2. The actor who played Phillip Spaulding on Guiding Light and I were on a first name basis, obviously. Throughout this volume of the journal, he competes for space--handily holding his own--against various crushes from high school.


  1. "I wish RR would shut up and put the A-Team on." Absolutely priceless! What a treasure you have in those old streams of consciousness!

  2. I think finding earlier journals and diaries from "your young self" is like a treasure trove of wonder. I'm so glad you have this amazing resource. ~ Red Dirt Kelly

  3. I LOVE Anne Lamott and read anything that she puts out there - and I read Writing Down the Bones years and years ago - it is time to pick it up again .
    You are fortunate to have saved those journals. Once upon a time I had a collection of journals written between the time I was about 18 and 24. As a result of a breach of trust, I ended up burning them - really a stupid thing to do in retrospect but seemed dramatic and appropriate at the time, I guess. One thing I still have though from that period, is a whole pile of letters written to and from the breacher of said trust. It is embarrassing now to read them so I don't.......

  4. You are very brave! I do not believe I'd post anything I wrote back in my angst filled teen years. Too embarrassing!

  5. I'm with Michelle-- you are incredibly brave to post from your teen years. But on the other hand, your angst sounds SO familiar from my own teen brain. I would not be a teenager again for any amount of money.
    I wonder if Anne Lamott has any clue how much her words have meant to so many of us. She is a treasure.

  6. OMG- didn't you just hate Mindy and the way she manipulated Phillip? (I was so in love with him.)

  7. I tried keeping a few journals before, as a child, but they never lasted more than a few weeks at a time. I think I didn't see the point of keeping them, if it would only be me reading them. I'm thinking I want to go hunt through my old "personal stuff" boxes and find them, for fun. Also, if I ever do want to 'Write' (with a capital 'w'), I will know who to go to for resources to get me started:)

  8. I have contemplated burning my journals out of a fearful "what if" moment that will likely never come. What if my husband finds them? What if my boys find them? What if some random stranger breaks into the garage and decides that it's the black footlocker in the rafter he wants and then POOF they are gone forever to be later found on some public domain? I'm just a little paranoid about my writing getting out because I am not the person I was back then.
    I too love Anne Lamott. I have read and reread all of her books.
    Hope that you had a great Christmas. Thanks for sharing!

  9. Hey everyone--there are definitely embarrassing moments for sure in looking back (and this passage was really the least of it), but I also think there is a value in it as well. It kind of goes back to that post about the puzzle pieces and possible different outcomes for our lives that we tend to forget about.

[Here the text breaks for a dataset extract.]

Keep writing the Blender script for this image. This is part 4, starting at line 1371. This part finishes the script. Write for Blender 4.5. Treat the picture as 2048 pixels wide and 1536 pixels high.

There is even a weird time-travel feel about reading some of the old stuff--since it's present-tense writing, it's almost as though those alternate selves still exist out there somewhere.

    As for the possibility of someone reading them, I was pretty aware of that danger all along (there are several times in this "volume" that I used the phrase "anyone reading this (on the sly or otherwise)" and I did edit myself somewhat in the beginning. At some point, I decided that as long as what I was writing was true to who I was in that moment, I would stand behind whatever it was, embarrassed or not. I wouldn't be happy if, for instance, someone's feelings were hurt by something they read, but I decided that by reading work meant to be private, that was a risk they took.

    Jewels--YES! I hated Mindy. I still CLEARLY remember the first scene she was in--in the stables with Phillip until her daddy (Billy) grabbed her up by her belt and pulled her off of Phillip. The hussy!

  10. And in a few clickity clacks of the keys, both books are on the way to the kindle. w00t!